Moron-talk: Global warming plays havoc with Auburn cherry blossom festival (?)

What complete rubbish!  For a start, there has been no statistically significant global warming for 18 years.  So observed variations in seasons over that period cannot be attributed to that.  All that is being observed is that seasons vary from year to year -- as they always have.

Like many Brisbane people, I like crepe myrtles.  I have eight of them in my back yard.  There must be millions of them in Brisbane. 

I have 17 metres solid of blossoming trees in my back yard in January -- in three colours

In tropical North Queensland, where I originally come from, we used to call them Christmas bushes, because they began flowering in early December.  In sub-tropical Brisbane flowering normally begins in January.  It can be early January or late January.  And in some years you can get some blossom in late December.  It's just a natural cycle.  It always has been variable and it always will be.  And there is no doubt that the flowering times of cherry trees will also vary by weeks -- JR


Cherry blossom festivals bring to mind beauty, tranquillity and the traditional Japanese song Sakura Sakura: "Cherry blossoms, cherry blossoms, Across the spring sky, As far as you can see."

But the flowering of 180 trees at Auburn's annual cherry blossom festival has sent many young women into a giddy spin. "It's not quite like an Acca Dacca concert," said Greg Hodges, the curator of the Botanic Gardens with the Auburn City Council. 

"People go crazy, it is like watching an old Elvis movie. There are girls jumping up and down screaming; it is not the sort of thing you expect in a garden," he said.  "It is such a quaint beauty in this day and age, and people get very excited."

A record 10,000 people visited last Saturday, and similar crowds – those wearing kimonos or Cosplay costumes get in free – are expected to visit the Botanic Garden's Japanese Garden cherry blossoms this weekend too.

Signs warn visitors not to shake the trees, even though catching a petal or capturing a photo with falling blossoms is a good omen in the eyes of some Asian visitors.
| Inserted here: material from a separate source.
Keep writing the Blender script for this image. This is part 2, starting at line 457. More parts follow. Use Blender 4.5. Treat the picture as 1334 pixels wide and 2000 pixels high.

For organisers of cherry blossom festivals in Washington DC, Tokyo and Auburn, the trickiest part of the annual event is forecasting when the trees will flower, and hoping they bloom during the scheduled dates.

Specialists at the Royal Botanical Gardens Sydney say global warming is affecting when traditional late-winter and early-spring plants – from wattles to jacarandas –are flowering. Seasonal variations in rainfall and temperature can complicate timing, too.

Contrary to what most people think, a warm winter causes the cherry trees to bloom later. Mr Hodges said the trees – a mix of  flowering pear, apple, cherry and apricot trees – required a prolonged cold period in winter before they will bloom.

Because this winter was cold, about 70 per cent of the  trees are already past their prime, making him wish he had started the festival a week earlier. The white cherry and the flowering pears are still coming on, he said. Last year, he had the opposite problem. A warm 2014 winter meant there were "hardly any blossoms" in the first week.

Because these festivals are so popular, environmental groups such as WWF in the United States use them to highlight the impact of global warming. During the annual cherry blossom festival in Washington DC, WWF held a public talk on "A Blossoming Problem: The Disruptive Impacts of Climate Change on Nature's Calendar" to discuss how global warming affected cherry blossoms and other plants and animals.

A Japanese study also studied the impact of climate change on culturally significant events such as the timing of flowers on the trees.

It found 92 per cent of festival organisers said global warming was occurring, and it was affecting when trees burst into bloom. Organisers dependent on income from these festivals were more concerned about climate change than others.